L’organisation par thème du livre a également d’autres avantages. La juxtaposition des études regroupées selon une logique nouvelle nous révèle des liens auxquels nous n’avions pas pensé. Le chapitre qui traite de la diversité des populations et des pratiques en est un bel exemple. Regrouper ensemble des enjeux tels que la diversité des revenus, la diversité culturelle, la diversité des âges avec l’accès au logement, le climat social, les communautés, les quartiers et les conflits et les insécurités, cela nous donne des idées d’assemblages aux variétés infinies. Il est ainsi possible de reconnaitre des pistes de recherche intéressantes, dont plusieurs sont mentionnées dans le chapitre, mais aussi de nous en inspirer d’autres. De la même façon le chapitre sur la ville réelle et idéelle pose les enjeux de la ville concrète vécue au quotidien et ceux de l’avenir – comment refaire nos villes en réaction aux changements climatiques et comment densifier nos villes d’une façon à la fois efficace et acceptable pour le public.
Le livre se termine avec un épilogue dans lequel les auteurs énumèrent différents défis pour les études urbaines au Québec pour la prochaine décennie. L’épilogue commence avec une comparaison, fort intéressante, entre les études urbaines aux États-Unis et celles faites au Québec. Le grand avantage des chercheurs québécois est d’être formé par des traditions intellectuelles francophones et anglophones et donc, tout en produisant majoritairement des études empiriques, ceux-ci sont également influencés par des traditions théoriques issues de la France. Mais contrairement aux études urbaines américaines, domaine issu d’une crise sociale des quartiers centraux et dont les représentants universitaires sont considérés comme des acteurs sociaux importants dans les villes, les études urbaines au Québec doivent encore se créer une tradition, se forger une place en tant que discipline des sciences humaines.
Les auteurs de l’ouvrage lancent également trois défis disciplinaires pour la décennie à venir. D’abord, mettre en place davantage de théorisation sur l’urbain, ensuite, élargir les comparaisons – surtout du côté des pays du Sud avec leur urbanisation galopante, leurs phénomènes urbains uniques et les possibles solutions aux problèmes urbains qui méritent une réelle attention et, finalement, sortir un peu plus du milieu des grandes villes pour étudier d’autres lieux et phénomènes urbains se produisant à une plus petite échelle.

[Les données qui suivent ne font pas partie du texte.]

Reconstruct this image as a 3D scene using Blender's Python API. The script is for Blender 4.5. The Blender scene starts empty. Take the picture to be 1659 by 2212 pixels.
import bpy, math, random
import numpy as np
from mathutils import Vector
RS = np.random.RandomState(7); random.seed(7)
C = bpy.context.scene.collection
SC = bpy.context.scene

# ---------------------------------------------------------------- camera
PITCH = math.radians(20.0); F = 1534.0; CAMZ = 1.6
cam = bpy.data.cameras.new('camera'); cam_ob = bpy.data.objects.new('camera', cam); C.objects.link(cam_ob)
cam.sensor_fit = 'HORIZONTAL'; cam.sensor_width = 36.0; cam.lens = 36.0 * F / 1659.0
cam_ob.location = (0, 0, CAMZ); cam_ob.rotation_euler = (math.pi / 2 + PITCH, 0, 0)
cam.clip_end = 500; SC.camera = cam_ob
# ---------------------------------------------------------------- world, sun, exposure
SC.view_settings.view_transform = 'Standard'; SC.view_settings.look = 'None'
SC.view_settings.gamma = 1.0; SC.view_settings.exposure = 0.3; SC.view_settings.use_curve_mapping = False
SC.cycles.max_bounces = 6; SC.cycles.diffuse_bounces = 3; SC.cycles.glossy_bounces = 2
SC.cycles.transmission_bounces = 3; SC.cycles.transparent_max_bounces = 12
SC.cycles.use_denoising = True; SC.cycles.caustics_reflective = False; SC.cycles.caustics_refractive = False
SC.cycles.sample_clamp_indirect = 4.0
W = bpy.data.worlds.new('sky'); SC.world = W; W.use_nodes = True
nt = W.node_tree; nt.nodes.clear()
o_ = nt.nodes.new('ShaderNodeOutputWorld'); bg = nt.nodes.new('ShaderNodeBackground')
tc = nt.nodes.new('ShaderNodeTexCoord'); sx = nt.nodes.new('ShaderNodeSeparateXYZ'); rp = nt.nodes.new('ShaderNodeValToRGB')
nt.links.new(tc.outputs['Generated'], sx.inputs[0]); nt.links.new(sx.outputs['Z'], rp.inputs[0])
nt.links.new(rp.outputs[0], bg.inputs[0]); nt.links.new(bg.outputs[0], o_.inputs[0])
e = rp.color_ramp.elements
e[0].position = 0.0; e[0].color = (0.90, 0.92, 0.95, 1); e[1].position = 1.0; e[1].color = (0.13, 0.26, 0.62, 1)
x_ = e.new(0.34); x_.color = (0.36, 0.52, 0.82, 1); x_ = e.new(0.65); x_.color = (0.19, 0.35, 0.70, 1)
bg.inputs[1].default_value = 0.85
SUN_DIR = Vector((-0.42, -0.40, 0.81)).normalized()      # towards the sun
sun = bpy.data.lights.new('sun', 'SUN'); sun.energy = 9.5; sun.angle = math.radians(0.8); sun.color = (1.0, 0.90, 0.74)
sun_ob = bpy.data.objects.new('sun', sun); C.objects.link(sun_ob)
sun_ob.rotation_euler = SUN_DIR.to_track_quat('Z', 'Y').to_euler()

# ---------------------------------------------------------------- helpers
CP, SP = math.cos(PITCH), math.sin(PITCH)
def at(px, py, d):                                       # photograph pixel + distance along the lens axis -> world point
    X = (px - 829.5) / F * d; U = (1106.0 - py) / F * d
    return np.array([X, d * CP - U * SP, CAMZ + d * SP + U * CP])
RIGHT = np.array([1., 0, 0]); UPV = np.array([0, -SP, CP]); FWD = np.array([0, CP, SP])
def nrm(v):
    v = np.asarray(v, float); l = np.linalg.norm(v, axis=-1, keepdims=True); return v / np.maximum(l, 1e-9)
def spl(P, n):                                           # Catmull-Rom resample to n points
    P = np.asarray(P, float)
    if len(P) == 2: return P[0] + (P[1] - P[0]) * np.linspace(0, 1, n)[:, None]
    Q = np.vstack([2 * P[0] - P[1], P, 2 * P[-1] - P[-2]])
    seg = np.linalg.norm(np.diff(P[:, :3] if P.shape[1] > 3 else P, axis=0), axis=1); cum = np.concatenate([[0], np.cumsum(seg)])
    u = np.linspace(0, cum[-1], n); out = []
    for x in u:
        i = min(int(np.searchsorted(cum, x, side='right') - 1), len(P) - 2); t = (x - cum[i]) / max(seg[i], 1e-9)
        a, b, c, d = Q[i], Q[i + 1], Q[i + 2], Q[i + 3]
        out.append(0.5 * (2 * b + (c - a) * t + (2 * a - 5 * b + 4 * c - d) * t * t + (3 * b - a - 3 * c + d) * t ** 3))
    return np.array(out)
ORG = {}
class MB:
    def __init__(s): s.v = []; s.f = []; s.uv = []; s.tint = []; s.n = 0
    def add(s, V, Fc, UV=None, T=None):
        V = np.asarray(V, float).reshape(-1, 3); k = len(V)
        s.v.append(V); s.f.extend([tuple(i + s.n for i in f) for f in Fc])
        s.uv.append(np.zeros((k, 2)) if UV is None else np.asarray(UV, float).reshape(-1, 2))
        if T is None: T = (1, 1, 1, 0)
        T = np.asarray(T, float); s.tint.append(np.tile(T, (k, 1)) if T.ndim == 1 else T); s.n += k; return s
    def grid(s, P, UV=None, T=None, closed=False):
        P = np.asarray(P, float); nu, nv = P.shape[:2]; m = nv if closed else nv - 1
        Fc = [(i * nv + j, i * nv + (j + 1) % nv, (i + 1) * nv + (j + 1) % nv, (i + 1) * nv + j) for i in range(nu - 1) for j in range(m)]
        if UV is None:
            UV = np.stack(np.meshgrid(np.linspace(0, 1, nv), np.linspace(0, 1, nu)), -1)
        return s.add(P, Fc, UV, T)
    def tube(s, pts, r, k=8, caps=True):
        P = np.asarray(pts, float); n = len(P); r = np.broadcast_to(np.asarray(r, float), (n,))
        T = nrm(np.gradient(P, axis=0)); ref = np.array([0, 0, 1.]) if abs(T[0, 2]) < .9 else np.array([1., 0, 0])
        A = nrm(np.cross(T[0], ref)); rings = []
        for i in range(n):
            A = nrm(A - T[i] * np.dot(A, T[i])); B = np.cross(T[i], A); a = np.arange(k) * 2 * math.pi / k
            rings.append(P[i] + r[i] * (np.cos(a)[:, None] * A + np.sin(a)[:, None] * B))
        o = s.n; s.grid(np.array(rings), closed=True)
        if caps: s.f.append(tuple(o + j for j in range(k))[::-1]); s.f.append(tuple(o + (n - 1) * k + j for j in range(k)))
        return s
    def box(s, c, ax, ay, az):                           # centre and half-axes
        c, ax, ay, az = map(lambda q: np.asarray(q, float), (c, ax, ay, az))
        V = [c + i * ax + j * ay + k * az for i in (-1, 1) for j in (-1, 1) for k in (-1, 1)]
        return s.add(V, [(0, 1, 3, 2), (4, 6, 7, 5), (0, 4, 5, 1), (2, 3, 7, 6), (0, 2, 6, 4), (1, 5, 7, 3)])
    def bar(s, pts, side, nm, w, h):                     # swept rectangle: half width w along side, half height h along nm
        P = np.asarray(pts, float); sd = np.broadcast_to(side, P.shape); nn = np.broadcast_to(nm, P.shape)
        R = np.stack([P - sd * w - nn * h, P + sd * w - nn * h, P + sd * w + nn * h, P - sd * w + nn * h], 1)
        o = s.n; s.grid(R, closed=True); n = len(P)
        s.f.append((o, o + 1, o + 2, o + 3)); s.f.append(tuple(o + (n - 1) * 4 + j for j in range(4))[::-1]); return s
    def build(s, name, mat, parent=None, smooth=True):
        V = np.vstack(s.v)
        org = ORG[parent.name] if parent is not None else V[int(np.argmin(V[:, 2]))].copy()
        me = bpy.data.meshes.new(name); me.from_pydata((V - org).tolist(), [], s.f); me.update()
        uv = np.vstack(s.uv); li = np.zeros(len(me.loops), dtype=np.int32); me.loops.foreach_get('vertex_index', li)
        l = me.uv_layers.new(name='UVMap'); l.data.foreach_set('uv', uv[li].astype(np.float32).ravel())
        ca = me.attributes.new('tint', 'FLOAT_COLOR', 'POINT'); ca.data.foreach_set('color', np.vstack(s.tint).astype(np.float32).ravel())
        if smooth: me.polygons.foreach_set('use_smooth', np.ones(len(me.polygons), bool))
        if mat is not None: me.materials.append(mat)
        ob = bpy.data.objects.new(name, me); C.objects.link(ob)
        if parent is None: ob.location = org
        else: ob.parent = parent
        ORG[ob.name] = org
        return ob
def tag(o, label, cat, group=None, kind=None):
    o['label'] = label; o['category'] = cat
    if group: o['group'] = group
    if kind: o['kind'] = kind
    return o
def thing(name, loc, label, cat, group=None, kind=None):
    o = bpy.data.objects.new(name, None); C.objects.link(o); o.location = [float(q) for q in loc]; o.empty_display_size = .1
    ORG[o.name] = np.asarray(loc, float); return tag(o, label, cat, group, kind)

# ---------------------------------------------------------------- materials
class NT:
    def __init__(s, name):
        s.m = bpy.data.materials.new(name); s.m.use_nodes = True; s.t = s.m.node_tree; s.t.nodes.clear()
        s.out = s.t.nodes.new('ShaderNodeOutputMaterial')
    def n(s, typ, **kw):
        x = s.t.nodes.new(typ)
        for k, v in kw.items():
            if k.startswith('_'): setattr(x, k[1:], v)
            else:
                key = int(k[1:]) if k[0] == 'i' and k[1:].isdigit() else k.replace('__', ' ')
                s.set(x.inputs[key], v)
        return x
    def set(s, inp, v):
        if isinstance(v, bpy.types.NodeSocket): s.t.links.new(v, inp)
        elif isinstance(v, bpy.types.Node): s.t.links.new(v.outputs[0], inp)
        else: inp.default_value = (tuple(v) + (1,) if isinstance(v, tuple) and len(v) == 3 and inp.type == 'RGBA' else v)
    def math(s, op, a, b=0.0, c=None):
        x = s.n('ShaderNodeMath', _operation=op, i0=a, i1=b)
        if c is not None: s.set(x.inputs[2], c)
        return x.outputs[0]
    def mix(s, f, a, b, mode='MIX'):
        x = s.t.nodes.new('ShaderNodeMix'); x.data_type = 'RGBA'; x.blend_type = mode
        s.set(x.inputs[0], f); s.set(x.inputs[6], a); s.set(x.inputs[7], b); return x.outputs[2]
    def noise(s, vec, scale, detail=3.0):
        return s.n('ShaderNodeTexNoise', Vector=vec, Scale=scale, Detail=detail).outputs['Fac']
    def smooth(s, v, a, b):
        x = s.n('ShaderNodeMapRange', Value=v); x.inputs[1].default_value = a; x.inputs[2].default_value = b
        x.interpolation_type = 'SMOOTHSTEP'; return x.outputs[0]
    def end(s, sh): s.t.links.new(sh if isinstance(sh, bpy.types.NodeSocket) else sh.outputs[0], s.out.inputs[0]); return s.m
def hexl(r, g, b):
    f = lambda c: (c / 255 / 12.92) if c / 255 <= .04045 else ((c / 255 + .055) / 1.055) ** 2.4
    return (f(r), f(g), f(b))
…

Un livre donc très utile. Utile d’abord pour sa bibliographie de presque cinquante pages, qui, bien que non exhaustive, offre un panorama diversifié de ce qui s’est fait en études urbaines dernièrement. Utile également, comme j’ai tenté de l’indiquer ici, en tant qu’outil de réflexion sur les nouveaux projets et enjeux de recherche en juxtaposant des références à des études dont nous n’avions pas imaginé les liens. Pour terminer, les défis lancés dans l’épilogue sont aussi utiles autant pour les chercheurs individuels que pour les programmes d’enseignement. Le mot de la fin des auteurs met finalement en surbrillance le caractère éminemment multidisciplinaire des études urbaines au Québec, ce qui est, selon moi, le message le plus utile de tout l’ouvrage. En effet, ce livre démontre clairement la vitalité du champ urbain au Québec et cette vitalité est indissociable de son caractère résolument multidisciplinaire.